Monday, August 27, 2007

Google at the Columbia

John Foley of Google Blog - InformationWeek reports on his visit to Google's server farm in The Dalles:
"Google's computer infrastructure is sucking up so much power and casting off so much heat that power consumption and cooling have, of necessity, become an obsession at the company. Massive air-cooling systems rise above two data center buildings, which are so close to The Dalles' dam you can almost hear the water roar. An industrial-strength power grid connects the dam to Google's energy-sucking, heat-spewing Linux servers."

Be sure to see the gallery of photos he links. Here is my photo of the Columbia a few miles downstream.

Thursday, August 23, 2007

The Importance of the Hanford Reach

On my other blog, Environmental Law in Washington State, I have often linked to matters concerning the Hanford Site cleanup. I am particularly concerned that contaminants from that site not be allowed to migrate to the Columbia River. The free-flowing reach of the river bordering the site is a national treasure that must be preserved. One aspect of its importance is well explained in this AP article from the Seattle Times about the Tribes' sale of fall chinook:
"Charles Hudson of the Columbia River Intertribal Fish Commission said today the fall run on the Columbia is the only one now that can support a commercial Indian fishery. ... He said the fall chinook run is unusually hardy run with spawning grounds in the Hanford Reach, a rare free-flowing stretch of the river from below Washington's Priest Rapids dam to the Columbia's confluence with the Snake River. Hudson said the conditions of spawning grounds in the Hanford Reach has kept the run robust. It is the most reliable of the Columbia's salmon runs, Hudson said."

Wednesday, August 22, 2007

"They ain't going to do anything about those damn sea lions"
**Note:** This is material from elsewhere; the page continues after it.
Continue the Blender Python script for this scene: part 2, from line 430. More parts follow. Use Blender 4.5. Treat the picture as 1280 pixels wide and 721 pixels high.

The Longview Daily News reports on the case of an Oregon man who shot a sea lion that allegedly grabbed a salmon off his fishing buddy's line. The article goes on to describe efforts by Congressmen Brian Baird, D-Wash., and Doc Hastings, R-Wash., to make "it easier to kill the most aggressive of the sea lions." In spite of this bipartisan effort, the convicted gentleman from Oregon quoted in the headline doesn't hold out much hope for the proposed legislation.